家電は親の側から見ても、取り次ぎをする事で子供の人間関係を把握しやすく、また挨拶の仕方や言葉遣いによって子供の友達が「どのような環境に育つ、どのような子なのか」なども推測が出来る時間であった。子供が誰と仲良くしたり、どれくらいの頻度でどれぐらいの時間をかけて交流をしているのかも分からず、詐欺や性加害など犯罪目的で大人が接触していても親が気づくチャンスが少ない。子供の自由が増えた分、ルールを決めてスマートフォンを持たせたり、どのような使い方をしたら危ないのか、どのような人が危険人物なのかを教育する必要があり、リスク管理がなかなか難しいのが現状だ。

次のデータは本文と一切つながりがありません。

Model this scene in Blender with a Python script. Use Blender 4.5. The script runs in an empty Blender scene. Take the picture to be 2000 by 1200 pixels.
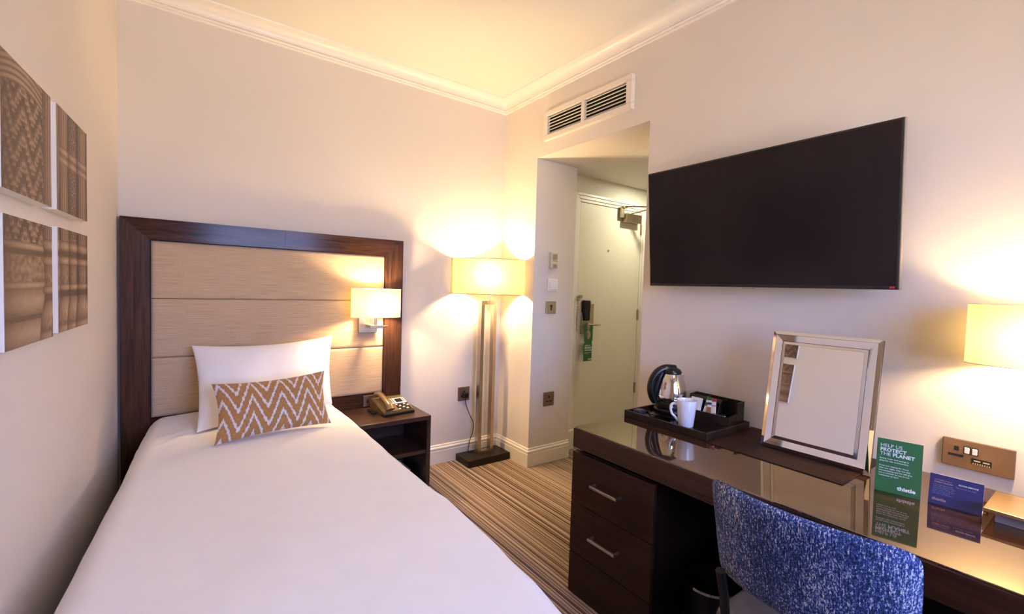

家電の衰退で、若者はより「自分と同年代の気が合う仲間としか話せない」人が多くなり、人間関係においても「自分しか把握していない、自分だけのコミュニティ」に閉じこもり、親にもあまり開示せず、「自分の友達やコミュニティが客観的に見てどうなのか、どう見えているのか」「常識的な友達か」について疑問に思う機会が減っていると言える。